By finding grounded presence and asking our bodies what we need, an answer will come. It just may take a while before common ground can be found between what we are asking for and what our bodies need and understand.
I am also so grateful to you and other contributor’s and followers who have participated in my journey, gave my suffering the recognition it deserves and are holding space for what comes next.
Thank you for your support.
Diana
Dear Diana,
Thank you for sharing this realisation, this new way of rising from the pattern. The trauma your mother suffered not only affected her life but profoundly affected yours too.
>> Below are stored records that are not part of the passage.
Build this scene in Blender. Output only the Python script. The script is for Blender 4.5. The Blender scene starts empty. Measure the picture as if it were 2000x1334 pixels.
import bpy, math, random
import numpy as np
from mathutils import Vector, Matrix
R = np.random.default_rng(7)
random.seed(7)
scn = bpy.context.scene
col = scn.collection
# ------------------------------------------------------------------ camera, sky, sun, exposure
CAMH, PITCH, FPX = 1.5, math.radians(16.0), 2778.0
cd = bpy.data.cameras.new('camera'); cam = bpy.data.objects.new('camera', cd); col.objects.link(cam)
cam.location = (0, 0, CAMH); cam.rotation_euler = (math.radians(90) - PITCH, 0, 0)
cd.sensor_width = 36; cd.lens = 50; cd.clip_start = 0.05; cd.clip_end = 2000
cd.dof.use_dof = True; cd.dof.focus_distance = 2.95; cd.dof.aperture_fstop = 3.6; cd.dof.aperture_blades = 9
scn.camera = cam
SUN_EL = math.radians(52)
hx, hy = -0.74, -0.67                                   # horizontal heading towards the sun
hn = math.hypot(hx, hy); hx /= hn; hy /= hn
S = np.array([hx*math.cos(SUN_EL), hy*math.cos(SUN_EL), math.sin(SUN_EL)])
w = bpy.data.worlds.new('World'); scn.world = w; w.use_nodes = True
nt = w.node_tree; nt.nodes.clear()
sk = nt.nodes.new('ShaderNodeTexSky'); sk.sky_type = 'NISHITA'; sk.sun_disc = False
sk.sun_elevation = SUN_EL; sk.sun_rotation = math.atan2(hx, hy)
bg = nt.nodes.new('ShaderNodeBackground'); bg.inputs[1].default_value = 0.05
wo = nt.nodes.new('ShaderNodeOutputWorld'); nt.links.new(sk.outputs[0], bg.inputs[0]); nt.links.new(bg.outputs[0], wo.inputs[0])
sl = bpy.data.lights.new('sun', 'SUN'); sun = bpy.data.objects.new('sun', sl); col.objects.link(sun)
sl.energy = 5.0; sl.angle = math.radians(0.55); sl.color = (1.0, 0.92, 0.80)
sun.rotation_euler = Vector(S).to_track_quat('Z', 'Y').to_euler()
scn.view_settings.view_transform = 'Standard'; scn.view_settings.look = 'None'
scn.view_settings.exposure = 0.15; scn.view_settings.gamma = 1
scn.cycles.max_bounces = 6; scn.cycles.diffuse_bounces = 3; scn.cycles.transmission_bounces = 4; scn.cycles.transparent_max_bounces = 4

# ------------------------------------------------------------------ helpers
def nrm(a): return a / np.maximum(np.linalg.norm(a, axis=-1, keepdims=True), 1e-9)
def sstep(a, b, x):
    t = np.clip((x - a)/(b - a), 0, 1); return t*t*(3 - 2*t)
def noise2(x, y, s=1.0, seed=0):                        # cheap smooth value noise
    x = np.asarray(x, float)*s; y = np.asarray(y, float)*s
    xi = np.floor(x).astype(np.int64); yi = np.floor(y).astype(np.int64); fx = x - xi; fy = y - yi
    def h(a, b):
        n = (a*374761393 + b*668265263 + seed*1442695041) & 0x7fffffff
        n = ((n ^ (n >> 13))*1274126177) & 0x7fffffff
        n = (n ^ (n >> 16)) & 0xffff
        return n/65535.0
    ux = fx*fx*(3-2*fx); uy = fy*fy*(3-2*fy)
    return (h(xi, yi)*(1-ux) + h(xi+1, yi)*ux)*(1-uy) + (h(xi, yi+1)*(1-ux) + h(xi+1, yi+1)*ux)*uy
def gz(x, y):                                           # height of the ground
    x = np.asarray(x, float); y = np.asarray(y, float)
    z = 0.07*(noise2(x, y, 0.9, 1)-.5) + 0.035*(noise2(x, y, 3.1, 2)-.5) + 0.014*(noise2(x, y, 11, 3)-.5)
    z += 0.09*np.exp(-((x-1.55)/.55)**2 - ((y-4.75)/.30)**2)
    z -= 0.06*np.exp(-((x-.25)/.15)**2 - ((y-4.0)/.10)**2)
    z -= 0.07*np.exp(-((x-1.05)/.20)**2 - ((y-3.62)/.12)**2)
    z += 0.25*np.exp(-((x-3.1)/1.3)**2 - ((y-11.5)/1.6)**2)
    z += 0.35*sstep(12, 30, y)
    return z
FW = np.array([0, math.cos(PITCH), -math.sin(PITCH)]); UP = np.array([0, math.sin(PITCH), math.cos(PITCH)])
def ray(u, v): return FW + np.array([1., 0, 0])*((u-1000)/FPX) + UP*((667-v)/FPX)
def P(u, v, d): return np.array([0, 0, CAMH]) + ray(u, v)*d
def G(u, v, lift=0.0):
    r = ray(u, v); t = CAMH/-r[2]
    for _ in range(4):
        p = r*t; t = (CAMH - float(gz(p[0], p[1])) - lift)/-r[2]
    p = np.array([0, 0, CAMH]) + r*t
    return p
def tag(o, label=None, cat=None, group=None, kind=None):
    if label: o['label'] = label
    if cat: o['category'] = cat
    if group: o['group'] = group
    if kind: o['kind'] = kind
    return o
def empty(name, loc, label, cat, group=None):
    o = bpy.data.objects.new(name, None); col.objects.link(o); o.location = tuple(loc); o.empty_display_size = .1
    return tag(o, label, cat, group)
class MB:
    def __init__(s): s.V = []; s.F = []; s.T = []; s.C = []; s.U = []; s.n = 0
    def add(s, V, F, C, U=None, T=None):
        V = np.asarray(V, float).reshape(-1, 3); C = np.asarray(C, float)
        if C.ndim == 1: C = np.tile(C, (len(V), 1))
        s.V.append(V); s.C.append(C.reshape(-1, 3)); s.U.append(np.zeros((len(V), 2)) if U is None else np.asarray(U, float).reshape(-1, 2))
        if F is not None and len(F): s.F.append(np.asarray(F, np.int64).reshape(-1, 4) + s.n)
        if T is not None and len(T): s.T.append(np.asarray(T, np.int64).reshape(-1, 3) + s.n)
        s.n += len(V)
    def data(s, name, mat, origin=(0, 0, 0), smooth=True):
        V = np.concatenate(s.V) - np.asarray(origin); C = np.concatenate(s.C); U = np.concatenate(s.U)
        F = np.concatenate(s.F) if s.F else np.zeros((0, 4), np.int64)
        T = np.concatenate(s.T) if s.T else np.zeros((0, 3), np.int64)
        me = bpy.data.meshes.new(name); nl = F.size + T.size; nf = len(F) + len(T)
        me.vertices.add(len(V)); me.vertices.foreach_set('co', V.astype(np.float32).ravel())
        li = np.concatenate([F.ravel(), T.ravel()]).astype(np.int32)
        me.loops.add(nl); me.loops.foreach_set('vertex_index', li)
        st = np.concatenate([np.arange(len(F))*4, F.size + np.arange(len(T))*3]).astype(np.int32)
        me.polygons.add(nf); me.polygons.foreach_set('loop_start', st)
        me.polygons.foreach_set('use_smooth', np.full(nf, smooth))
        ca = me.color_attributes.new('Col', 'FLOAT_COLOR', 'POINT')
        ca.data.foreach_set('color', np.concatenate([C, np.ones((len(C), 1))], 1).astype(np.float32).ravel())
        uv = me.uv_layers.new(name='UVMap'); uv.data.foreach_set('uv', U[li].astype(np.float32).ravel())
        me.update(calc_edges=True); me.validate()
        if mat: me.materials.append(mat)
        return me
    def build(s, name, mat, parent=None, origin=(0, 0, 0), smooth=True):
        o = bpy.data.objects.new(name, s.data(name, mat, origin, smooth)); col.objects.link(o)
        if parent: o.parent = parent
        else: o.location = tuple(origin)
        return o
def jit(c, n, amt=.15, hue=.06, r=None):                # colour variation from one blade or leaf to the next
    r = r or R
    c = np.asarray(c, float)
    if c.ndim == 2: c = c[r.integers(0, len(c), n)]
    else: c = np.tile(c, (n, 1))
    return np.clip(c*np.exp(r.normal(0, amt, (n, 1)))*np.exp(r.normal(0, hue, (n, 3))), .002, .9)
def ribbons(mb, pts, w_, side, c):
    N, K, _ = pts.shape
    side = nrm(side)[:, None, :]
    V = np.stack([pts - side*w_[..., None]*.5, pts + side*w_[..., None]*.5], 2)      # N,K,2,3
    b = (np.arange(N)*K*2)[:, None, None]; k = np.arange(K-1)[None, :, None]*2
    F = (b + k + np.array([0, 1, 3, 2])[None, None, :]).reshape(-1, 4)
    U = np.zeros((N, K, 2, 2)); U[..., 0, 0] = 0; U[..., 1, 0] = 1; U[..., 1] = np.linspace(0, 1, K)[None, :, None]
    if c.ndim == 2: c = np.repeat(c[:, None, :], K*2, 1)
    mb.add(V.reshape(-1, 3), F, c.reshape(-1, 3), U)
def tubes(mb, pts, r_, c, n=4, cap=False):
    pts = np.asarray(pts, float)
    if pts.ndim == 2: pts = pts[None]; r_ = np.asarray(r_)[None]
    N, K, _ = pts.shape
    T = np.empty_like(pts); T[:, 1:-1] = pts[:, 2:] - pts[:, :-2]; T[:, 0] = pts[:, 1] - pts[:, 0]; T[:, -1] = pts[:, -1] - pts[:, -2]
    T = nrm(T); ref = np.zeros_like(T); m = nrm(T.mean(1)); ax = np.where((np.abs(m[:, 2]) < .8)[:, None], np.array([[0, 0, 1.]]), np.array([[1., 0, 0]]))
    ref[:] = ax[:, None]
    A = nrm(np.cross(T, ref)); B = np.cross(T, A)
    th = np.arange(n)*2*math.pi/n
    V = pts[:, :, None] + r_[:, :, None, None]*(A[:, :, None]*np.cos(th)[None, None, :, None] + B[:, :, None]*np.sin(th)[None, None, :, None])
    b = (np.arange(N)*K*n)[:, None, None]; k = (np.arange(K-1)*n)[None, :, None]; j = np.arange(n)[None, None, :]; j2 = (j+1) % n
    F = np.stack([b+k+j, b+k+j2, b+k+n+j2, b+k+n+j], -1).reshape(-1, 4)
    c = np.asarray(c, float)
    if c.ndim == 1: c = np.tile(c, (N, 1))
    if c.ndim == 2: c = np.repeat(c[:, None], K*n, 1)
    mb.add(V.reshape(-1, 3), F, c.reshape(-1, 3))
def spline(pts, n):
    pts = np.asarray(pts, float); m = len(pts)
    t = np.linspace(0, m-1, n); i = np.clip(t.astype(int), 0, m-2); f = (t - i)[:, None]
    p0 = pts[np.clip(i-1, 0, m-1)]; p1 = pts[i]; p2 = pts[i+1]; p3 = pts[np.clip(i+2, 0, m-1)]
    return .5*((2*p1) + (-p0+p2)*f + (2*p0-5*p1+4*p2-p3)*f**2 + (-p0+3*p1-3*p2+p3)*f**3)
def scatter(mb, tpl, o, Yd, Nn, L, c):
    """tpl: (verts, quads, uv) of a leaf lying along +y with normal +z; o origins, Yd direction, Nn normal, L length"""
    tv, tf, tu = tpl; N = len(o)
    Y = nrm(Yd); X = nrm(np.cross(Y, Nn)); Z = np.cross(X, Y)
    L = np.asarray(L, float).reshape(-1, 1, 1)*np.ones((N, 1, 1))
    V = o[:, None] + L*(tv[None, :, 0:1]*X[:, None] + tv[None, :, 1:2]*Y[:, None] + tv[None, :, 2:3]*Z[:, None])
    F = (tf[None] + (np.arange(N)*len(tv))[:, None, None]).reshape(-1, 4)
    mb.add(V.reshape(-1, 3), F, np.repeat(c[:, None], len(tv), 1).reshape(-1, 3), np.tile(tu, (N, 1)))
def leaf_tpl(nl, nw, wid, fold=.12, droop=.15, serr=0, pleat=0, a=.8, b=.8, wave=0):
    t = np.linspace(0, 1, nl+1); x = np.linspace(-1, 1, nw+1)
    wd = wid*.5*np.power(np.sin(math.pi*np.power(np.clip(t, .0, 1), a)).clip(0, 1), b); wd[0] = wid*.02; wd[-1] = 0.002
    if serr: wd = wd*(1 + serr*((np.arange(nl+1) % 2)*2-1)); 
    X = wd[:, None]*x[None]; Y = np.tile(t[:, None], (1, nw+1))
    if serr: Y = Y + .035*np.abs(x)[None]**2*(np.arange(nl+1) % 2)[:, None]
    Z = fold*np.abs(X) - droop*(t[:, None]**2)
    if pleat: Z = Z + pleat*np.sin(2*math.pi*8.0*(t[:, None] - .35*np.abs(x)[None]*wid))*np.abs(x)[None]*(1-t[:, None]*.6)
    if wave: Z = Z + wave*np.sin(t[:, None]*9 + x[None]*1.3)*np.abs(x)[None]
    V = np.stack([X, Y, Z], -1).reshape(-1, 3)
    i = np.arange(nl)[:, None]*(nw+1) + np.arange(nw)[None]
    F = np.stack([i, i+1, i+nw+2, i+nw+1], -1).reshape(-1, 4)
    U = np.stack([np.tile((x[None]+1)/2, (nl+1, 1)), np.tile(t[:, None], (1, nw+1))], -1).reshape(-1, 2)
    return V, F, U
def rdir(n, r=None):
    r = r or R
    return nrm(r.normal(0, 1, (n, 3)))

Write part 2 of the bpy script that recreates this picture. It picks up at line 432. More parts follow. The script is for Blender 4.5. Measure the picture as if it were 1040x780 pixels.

Reading your description of your ability to pause and make space which enabled you to redirect to what was happening in that moment. To turn toward yourself with compassion and love instead of reliving past narratives…. I am so grateful that you have found a way to break the pattern and a way to share this way with others. Such relief – we are still only hearing about damage done. You are presenting a way forward to healing. Thank you. Katherine.
Dear Diana
Yes, thank you for clarifying what you wanted, as I re read slowly (very hard for me) I could really feel that. The importance of Wholebody Focusing as a way to heal from sexual abuse and trauma. I also got that when you paused and listened to your body just as it was in that moment of overwhelm feeling all that trauma it bought you right to the present moment where the healing could happen rather than going through the old narratives. This takes much practice I think!
Asking the body in its own deep wisdom “what do you need” and knowing it may take time for the understanding and the answers to come. My body sure doesn’t trust me with this….yet!
These words – to end sexual abuse against all human beings. Yes…I am with you in this. Wouldn’t that be progress in the right direction.
Many thanks for your openness and wisdom.